How much is that paper worth?

Degrees are a good way to secure your first job—but after that it’s all up to the individual, says tech investor David Toh.
Possibilities - David 1

 

Try answering these questions:

1. Who is more likely to thrive in investment banking: an Ivy League university graduate, or a telephone salesman?

2. Who is more likely to win a global computing contest organised by the Massachusetts Institute of Technology: a computing degree holder, or someone who picked it up for fun?

3. What should one major in, in order to be a founder of a successful start-up?

We posed them to Mr David Toh, Chief Technology Officer of Nanyang Technological University’s tech transfer and startup incubator, NTUitive. Here’s what you need to know about him: He’s studied at some of the top schools in Singapore and the United States. He completed degrees in Materials Science & Engineering and Government & Asian Studies from Cornell University at the same time. He’s had a two-decade banking career, funding technology companies. So he knows a thing or two about academic qualifications, and how far they can get you.

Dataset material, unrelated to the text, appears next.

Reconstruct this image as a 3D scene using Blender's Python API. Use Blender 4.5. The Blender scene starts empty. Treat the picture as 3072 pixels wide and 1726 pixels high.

“They only matter when you are getting your first job,” he says without hesitation. “Any business person will tell you that.”

So would the Ivy League university graduate who interviewed at David’s former company. This individual had a stellar CV—straight As, co-curricular activities, the whole nine yards. But during the interview, this candidate expressed concerns about working long hours, and the kind of title he would get. He got the job anyway, but lost it after a year. And the telephone salesman? He emerged as one of the top performers in the company. “Very street-smart,” David recalls. “The kind that can sell refrigerators to eskimos.”

The bottom line, it turns out, is that it isn’t qualifications, but skills that matter in the long run. And skills can be picked up at any time, if you have the right attitude and passion. This is why, David points out, global computing challenges organised by MIT are routinely won by people outside the United States who are self-taught. “Just because you’re trained as an economist, doesn’t mean you must practice economics.” David himself is a case in point. Though trained as an engineer, he left his first job after two years to pursue an opportunity in the finance industry. At the time, his employer questioned his wisdom. “You have no MBA, ACCA, CPA, finance or accounting background,” he recalls them saying. But David had already been quietly preparing for the move by studying finance on his own for a year. He made the leap successfully, and never looked back.

In the start-up arena, academic achievements may matter even less. In his 20 years as an angel investor, David has never once asked anyone who approached him for money, “where did you study?” David himself may have a stack of solid credentials, but he’ll only seriously consider “start-up founders who identified a problem, put together a team, and have a strategy to solve it.”